O Lado B da Comunidade

Ao contrário de Daniel e Mazinho, da Família NK, o tráfico ganhou a batalha contra Jonathan e Bruno. Por sorte, não foi uma vitória definitiva. Ambos foram presos por crimes relacionados às drogas. Jonathan, apelidado de Carabina, trabalhava numa "boca". Bruno era responsável pelo "157", código para assalto à mão armada, que reforçava o caixa do tráfico.

"A gente não tem mordomia como na cidade. Da ponte pra cá, são outros quinhentos", diz Bruno. "No meu tempo de criança, nem tinha onde brincar", complementa Jonathan. Assim, pela velha rota da falta de opção, o tráfico acaba se tornando uma alternativa.

Em 2001, Bruno ficou um mês preso, após ter sido pego na fuga de um assalto a banco. "Bateram tanto em mim, que até o legista se assustou no exame de corpo de delito", recorda. Jonathan foi delatado e pegou nove dias de internação na Febem. "Lá dentro, você tem de ficar na sua, não deve arrumar confusão, mas também não pode baixar a cabeça", conta.

Ambos se encontraram no projeto RAC, após conseguirem liberdade assistida. Lá, perceberam a falta de perspectiva da vida de traficante. "Isso não é pra mim. Ver a própria mãe chorando no fórum é muito sofrimento", garante Bruno. E completa: "O tráfico é como uma torre. Quem está lá em cima, está legal. Quem está embaixo, fica no veneno".
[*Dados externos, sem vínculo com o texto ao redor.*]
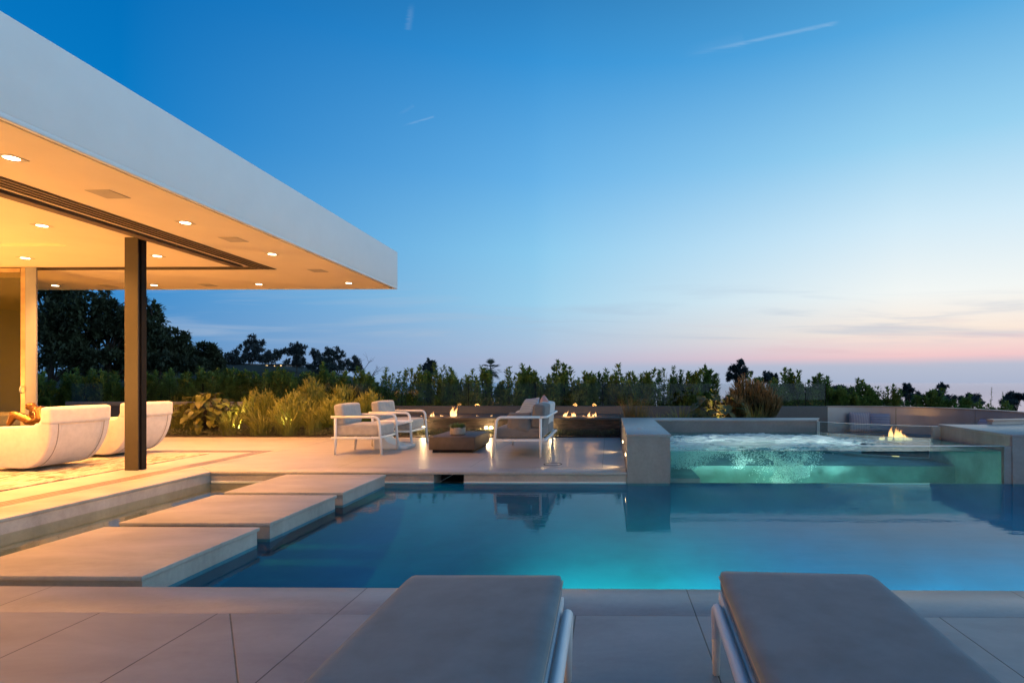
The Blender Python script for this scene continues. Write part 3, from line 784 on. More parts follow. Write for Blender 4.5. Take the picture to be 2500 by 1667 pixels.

Por meio do projeto, constataram que poderiam fazer parte do processo de reabilitação por que passava todo o Jardim Ângela. "Antes, eu só conhecia o lado da violência. O RAC foi como um espelho, onde pude me olhar e chegar à conclusão de que posso mudar e conseguir algo melhor", relata Bruno.

Além de terem tomado contato com o hip hop, que hoje praticam através das letras das músicas, da dança e do grafite, fizeram uma oficina de cinema, na qual produziram um vídeo de curta-metragem chamado O Lado B da Comunidade, que retrata a face do Jardim Ângela que não precisa ter vergonha de se mostrar.